* _WHAT TO WORK ON_:
Gather all lines in the entries below that include the word "from".

* _RECORDS FOR THIS TASK_:

—————

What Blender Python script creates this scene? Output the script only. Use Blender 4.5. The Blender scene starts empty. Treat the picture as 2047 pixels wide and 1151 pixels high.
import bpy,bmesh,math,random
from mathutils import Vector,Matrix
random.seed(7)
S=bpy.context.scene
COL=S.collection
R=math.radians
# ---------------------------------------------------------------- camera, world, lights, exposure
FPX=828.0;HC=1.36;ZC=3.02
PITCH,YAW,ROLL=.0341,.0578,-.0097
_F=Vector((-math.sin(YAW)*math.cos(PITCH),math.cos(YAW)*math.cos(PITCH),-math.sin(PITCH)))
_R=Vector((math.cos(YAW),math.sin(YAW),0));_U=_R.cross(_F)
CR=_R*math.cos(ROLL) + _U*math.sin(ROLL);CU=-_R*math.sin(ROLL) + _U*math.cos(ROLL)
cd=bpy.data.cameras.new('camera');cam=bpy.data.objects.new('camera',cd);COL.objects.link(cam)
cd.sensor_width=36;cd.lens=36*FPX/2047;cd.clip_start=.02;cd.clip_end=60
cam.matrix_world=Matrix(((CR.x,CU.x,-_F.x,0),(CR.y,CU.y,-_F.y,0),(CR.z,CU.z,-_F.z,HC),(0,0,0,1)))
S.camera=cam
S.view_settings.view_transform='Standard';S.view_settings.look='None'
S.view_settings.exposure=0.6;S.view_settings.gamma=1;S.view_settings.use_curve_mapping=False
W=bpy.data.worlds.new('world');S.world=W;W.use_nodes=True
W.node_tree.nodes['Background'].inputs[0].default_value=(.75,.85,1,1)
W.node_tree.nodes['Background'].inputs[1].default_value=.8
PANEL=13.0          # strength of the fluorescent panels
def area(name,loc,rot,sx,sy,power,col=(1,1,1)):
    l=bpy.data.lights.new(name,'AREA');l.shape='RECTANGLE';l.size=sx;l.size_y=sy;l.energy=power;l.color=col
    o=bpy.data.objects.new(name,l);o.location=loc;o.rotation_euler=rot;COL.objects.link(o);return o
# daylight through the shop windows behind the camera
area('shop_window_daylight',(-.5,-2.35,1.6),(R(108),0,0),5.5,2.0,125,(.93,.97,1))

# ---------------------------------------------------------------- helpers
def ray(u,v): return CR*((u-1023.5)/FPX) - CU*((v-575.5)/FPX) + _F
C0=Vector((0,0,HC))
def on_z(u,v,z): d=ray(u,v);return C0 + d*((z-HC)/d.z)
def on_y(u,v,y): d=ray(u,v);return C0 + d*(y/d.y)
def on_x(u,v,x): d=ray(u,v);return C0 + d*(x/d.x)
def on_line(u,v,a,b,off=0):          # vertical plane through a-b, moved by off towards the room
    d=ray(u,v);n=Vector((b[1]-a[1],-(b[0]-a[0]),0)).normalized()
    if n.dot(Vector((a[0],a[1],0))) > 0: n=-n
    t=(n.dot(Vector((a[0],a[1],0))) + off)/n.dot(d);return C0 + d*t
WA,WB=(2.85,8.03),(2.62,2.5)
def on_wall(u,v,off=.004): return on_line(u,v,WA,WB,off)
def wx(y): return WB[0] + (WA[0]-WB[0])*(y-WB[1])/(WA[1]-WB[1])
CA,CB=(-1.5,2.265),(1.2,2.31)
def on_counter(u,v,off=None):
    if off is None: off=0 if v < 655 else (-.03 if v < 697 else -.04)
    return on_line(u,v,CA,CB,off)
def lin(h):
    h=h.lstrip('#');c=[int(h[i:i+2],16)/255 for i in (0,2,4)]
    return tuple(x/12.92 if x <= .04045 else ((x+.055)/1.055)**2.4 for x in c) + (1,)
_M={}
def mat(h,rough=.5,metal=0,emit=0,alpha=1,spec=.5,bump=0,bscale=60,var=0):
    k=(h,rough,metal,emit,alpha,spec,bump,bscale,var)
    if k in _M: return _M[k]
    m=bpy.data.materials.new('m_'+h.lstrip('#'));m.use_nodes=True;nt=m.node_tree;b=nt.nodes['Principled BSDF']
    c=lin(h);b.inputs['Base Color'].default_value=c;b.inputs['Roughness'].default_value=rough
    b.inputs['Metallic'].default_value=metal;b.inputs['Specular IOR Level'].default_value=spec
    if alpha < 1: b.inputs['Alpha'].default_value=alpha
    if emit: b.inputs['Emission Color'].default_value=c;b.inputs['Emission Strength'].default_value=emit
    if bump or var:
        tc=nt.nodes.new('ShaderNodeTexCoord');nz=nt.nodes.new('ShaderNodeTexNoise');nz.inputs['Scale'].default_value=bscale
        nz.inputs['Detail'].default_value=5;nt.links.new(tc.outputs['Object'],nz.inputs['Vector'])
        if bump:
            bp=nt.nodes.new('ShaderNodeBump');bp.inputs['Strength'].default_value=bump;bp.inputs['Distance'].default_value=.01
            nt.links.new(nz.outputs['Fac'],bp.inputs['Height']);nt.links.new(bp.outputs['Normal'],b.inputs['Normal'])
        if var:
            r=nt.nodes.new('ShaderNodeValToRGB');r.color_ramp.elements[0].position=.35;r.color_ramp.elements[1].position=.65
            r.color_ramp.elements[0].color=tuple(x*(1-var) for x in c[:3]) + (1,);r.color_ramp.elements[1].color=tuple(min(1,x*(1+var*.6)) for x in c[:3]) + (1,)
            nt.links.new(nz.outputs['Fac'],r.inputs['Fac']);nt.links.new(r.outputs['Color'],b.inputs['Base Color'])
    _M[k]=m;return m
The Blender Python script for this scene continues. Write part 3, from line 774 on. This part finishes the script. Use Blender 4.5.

—————

* _EXERCISE ANSWER_:
from mathutils import Vector,Matrix
The Blender Python script for this scene continues. Write part 3, from line 774 on. This part finishes the script. Use Blender 4.5.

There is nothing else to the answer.